Свобода просветляла себя как самостоятельность (Eigenständigkeit), которая сама себя не сотворила. Она могла впасть в растерянность в антиномиях воли и в своей предельной инаковости к трансценденции почувствовать себя осужденностью (Verworfenheit), которая всецело зависит только от милости; или же в отнесенности к трансценденции она могла в своей достоверности довериться собственной основе.
Я могу жить с сознанием того, что я осужден, наблюдая пошлость своего существования. Моя ненависть к самому себе понимает себя как знание о том, что есть человек вообще: подверженный двусмысленности всякой мотивации. И добро тоже становится злом; ибо я воспринимаю его как добро и начинаю гордиться своей заслугой. Или однозначность доброй воли не наступает во мне; или же случается так, что, хотя я и знаю добро, я его все же не делаю. Что бы я ни делал, оно обращается для меня в свою противоположность. Мою вновь и вновь повторяющуюся провинность я признаю, отчаиваясь до тех пор, пока божественная благодать посредством данной в откровении гарантии не укажет мне выхода, даровав мне, без заслуги с моей стороны, то, чего я никогда не сумел бы достигнуть; кажется дерзкой самонадеянностью считать себя свободным, тогда как все исходит ведь на деле от воли божества.
Или я могу жить с сознанием своего прирожденного благородства, которое предъявляет мне требования и придает мне смелости следовать ему, потому что я ему доверяю ((de commendatione nobilitatis ingenitae, 34
, Юлиан; цитировано у Августина X, 735, Migne)35. Я уважаю себя. Добро заключается для меня в моем бытии, которому следует и служит моя деятельность. Я возвращаюсь к себе там, где бываю истинен. Я оставляю себя там, где падаю. Мной владеет не гордость бытием, которое мне дано, а доверие к бытию, желающему осуществиться, даже если в этом осуществлении ему и угрожает опасность. Я не терплю неверности, если допускаю ее по отношению к самому себе. Ее действительность гложет мое самосознание, не оставляя мне минуты покоя. Я принимаю на себя то, что мною сделано, и стараюсь исправить то, что мною разрушено. Самодовольным я стать не могу. И мне представляется недостойным человека самоумалением ненависть к себе, ищущая спасения в благодати, вместо того, чтобы, как возвещает, казалось бы, потаенностью божество как свою волю, оно помогло мне из собственной своей свободы, потому что я могу любить себя в его подлинном бытии.Противоположность сознания благодати и сознания свободы не совпадает, правда, с противоположностью отверженности и благородства, и все же между ними есть известное отношение. В отверженности я ищу благодати, в сознании благородства я достоверно знаю свою свободу. Но как в отверженности еще должна быть какая-нибудь свобода, если мне не суждено безнадежно погибнуть в безразличии того, с чем я ничего не в силах поделать, так в сознании благородства должна быть дарованность себе (ein Sichgeschenktwerden), если гордая заносчивость не должна допустить человека сделаться богом.

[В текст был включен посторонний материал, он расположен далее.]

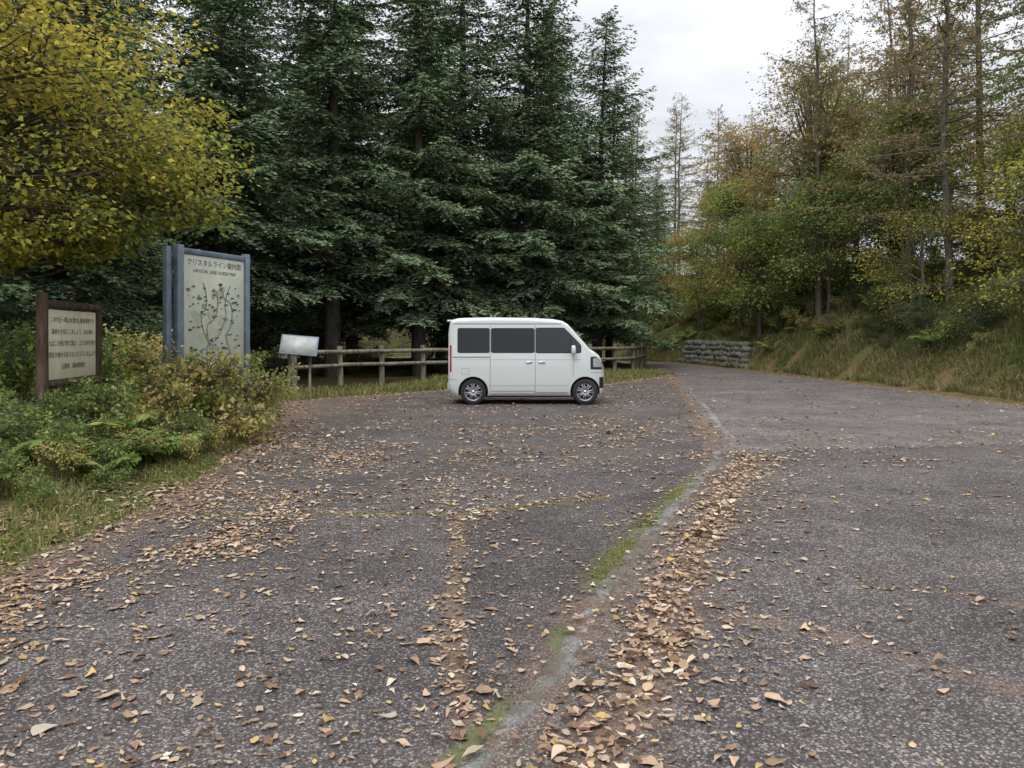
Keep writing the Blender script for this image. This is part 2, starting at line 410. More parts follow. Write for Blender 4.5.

И все же не откровение и не объективная гарантия даруют мне меня самого, но это происходит в мгновения, когда приходит решение моей воли, приготовленное усвоением историчного наследия, образцом и руководством, просветлившееся в коммуникации. Трансценденция приходит к человеку, по мере того как человек делает себя готовым для нее, и этот приход, вместе с нашим способом быть готовым, сам есть шифр трансценденции.
Искусство как язык, возникающий из чтения тайнописи
Сообщение чтения шифра в природе, истории и в человеке есть искусство, если это сообщение совершается в наглядной образности как таковой, а не в спекулятивной мысли. Поскольку искусство, дает говорить шифрам, но то, что оно говорит как искусство, никаким иным способом сказано быть не может, и все же сказанное в этом виде улавливает тот подлинный смысл, вокруг которого движется всякое философствование, искусство превращается здесь в органон философии (Шеллинг). Метафизика, как философия искусства, есть мышление в искусстве, а не об искусстве; для спекулятивного мышления искусство не становится предметом, как для искусствознания; скорее, созерцание искусства становится для мышления оком, которым оно взирает на трансценденцию. Философское мышление в созерцании искусства может сообщить себя в качестве философии только в уклоняющихся универсализациях. Здесь философия живет из вторых рук. Она не ведет, но учит овладевать тем, что по содержанию принадлежит к ее области, и чего она, однако, не создает. Философствование там, где оно думает достичь того, что подлинно важно, должно довольствоваться сугубо отрицающими рассуждениями. То, что неистолковано и неистолковываемо, говорит нам Шекспир в переживающем крах самобытии своих исконных персонажей, я могу лучше расслышать, если я философствую, но не способен перевести этого на язык философии.